Wednesday, May 29, 2013

Differences Among Generations

Generational differences are often a lot to deal with. Adding a cultural difference can lead to extreme hatred. In the Vietnamese culture, boys are praised while girls are thought of as inconveniences. On page 189, Andrew says, “But I [Andrew] don’t think that’s why Chi wanted to be a boy. She was just never meant to be a girl.” Chi, although born in Vietnam, became Americanized when they immigrated to America. It is uncertain whether or not she had the gender struggle in Vietnam, but in America it was the main force in her life. Because her father still thought of himself as Vietnamese, in his eyes, it is acceptable to beat your children if they disobey you or your ideals; however, in America, beating of a child is not acceptable and is in fact illegal. Chi’s father beats her when he finds out that she is wrapping her chest and that leads to his arrest. Had he been more inviting of the American culture, he might have been able to learn other ways to cope with his disagreements with his daughter. For example, he could have talked to her with words instead of with his fists. However, no matter how he had discussed it with her, he should have been able to realize that it is her life and she can do whatever she chooses to do with her life, even if her father disagrees with it. 

By Brittany 


  1. Brittany,
    I agree with you that Chi’s struggle with her gender was certainly one of the factors that led to her suicide. Chi has always acted in a boyish manner and while we don’t have access to see what was going on in her head, it was obvious that she didn’t act very feminine according to what Andrew had reported in his memoir. However, I don’t think her failure to be accepted by her parents or the Vietnamese community in the United States was her only struggle. I believe that besides her gender struggle, she also felt very alienated and alone. Andrew, himself proves that through his continuous attempts to forget his guilt towards Chi because he feels like he’s never tried to befriend her or find out what was going on in her life, even though it was obvious that she was struggling.

    - Christina

  2. Brittany,
    I agree that the Chin's arrival had a large impact on her ability to express her true self but, I feel that it was apparent even in Vietnam that she was different with her sexuality. This is based upon Andrew's description of her behavior and the countless tales of being saved from bullies by her as well as her acts of courage. Another example would be the urinating scene were she demonstrates that she can pee like a boy. The struggle with her sexuality were present in Vietnam she was just given the more freedom socially, as no one knew her as a girl, to express herself as she viewed herself.
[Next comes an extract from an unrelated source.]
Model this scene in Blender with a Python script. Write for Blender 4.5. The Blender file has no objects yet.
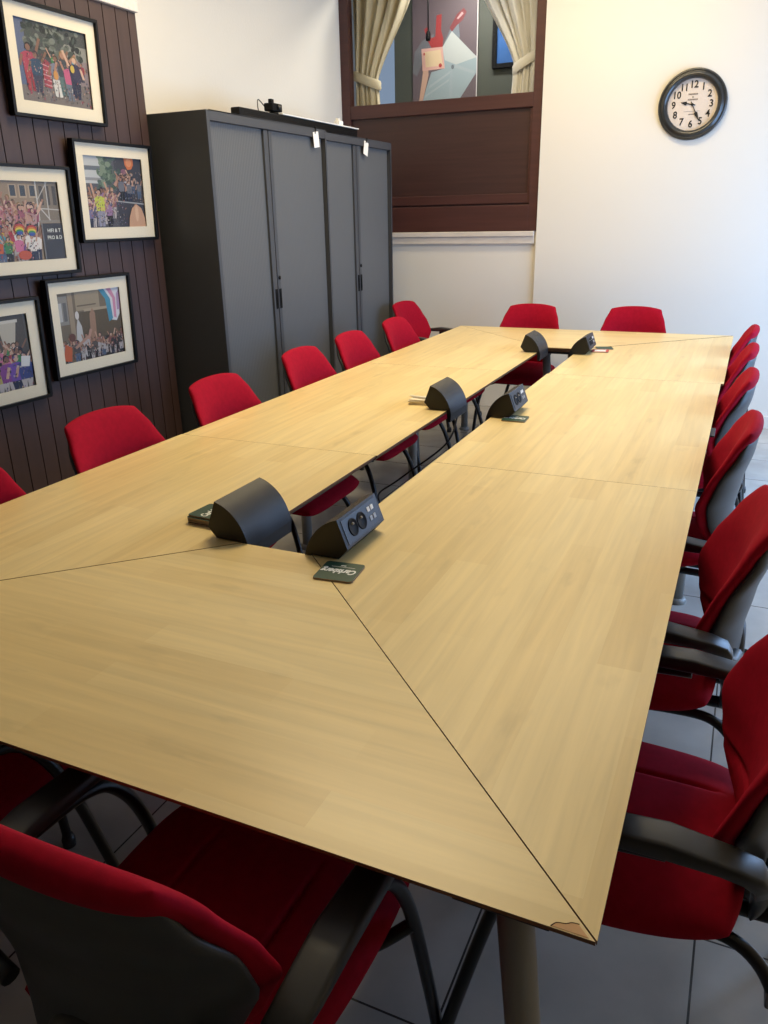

  3. I agree that generational and cultural differences often alienate children from their parents. However, I feel that Chi and the father both had separate issues that began in Vietnam, but had nothing to do with their culture. Chi's transsexuality began when she started bandaging her chest in Vietnam, but it was not the result of the country itself. Andrew even states that he always knew there was something different about her. Also, the father's abuse was a result of his own past abuse. He claims it's Vietnamese to beat his children out of love, but that is only because his father beat him and he does not know anything different at the time. It does not reflect the culture, but his own personal problems in the past.
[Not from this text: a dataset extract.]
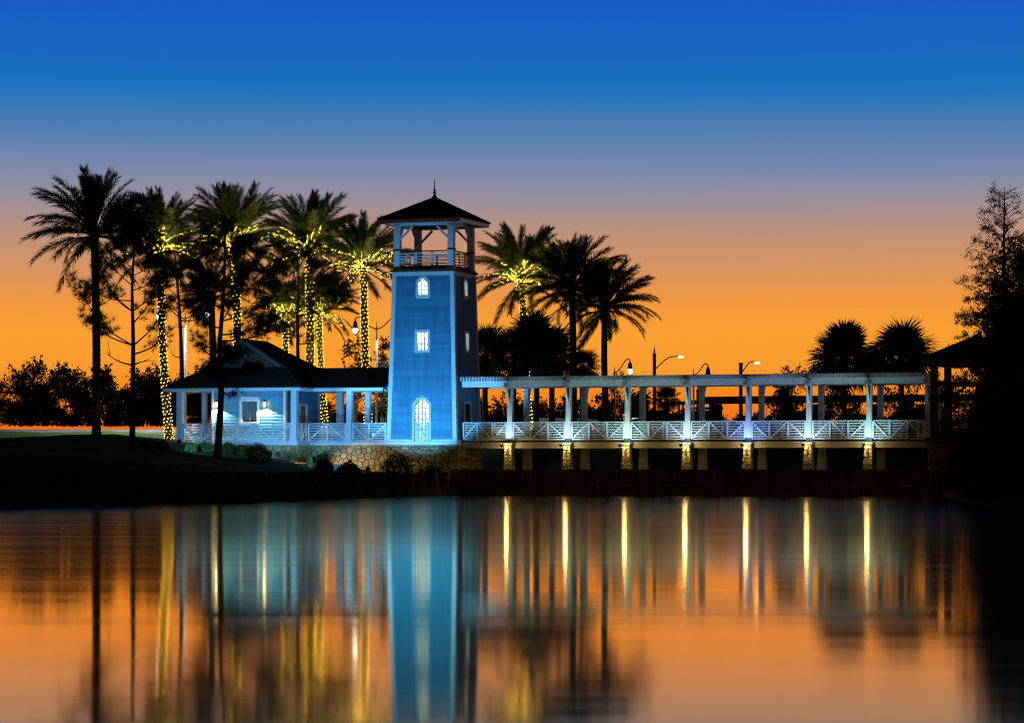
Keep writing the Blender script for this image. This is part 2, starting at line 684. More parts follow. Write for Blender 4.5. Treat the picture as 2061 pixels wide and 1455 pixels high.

  4. The cultural differences certainly played a part in Chi's fate. Had her father not beaten her for wrapping her chest, the entire series of events that affected Chi's future would not have been set in motion. Chi's father felt that beating his children was the best way to discipline them, but his choice to do so had a tragic ending. In Vietnam Chi's beating was frowned upon, but in America it was criminal. Chi was struggling with her gender as well as fitting into a new country. Her father's violent response to this caused her to be completely isolated and alone. Chi's father eventually realizes how he contributed to Chi's struggles and is forced to live with his choices.


  5. I do think that cultural difference had an impact on Chi's decision to go through sex-change operation. However, I do think that Chi did have the right to live her life the way she wanted, but her parents also had the right to tell their daughter how they felt about her bandaging her chest or when she dressed like a boy since afterall as parents they do have the right to get mad at her. I do think that beating Chi was very wrong and her father was wrong to do that and in the end we see that he felt bad for beating his daughter and being so hard on her. He just couldn't bring himself to accept the fact that Chi felt trapped in her body.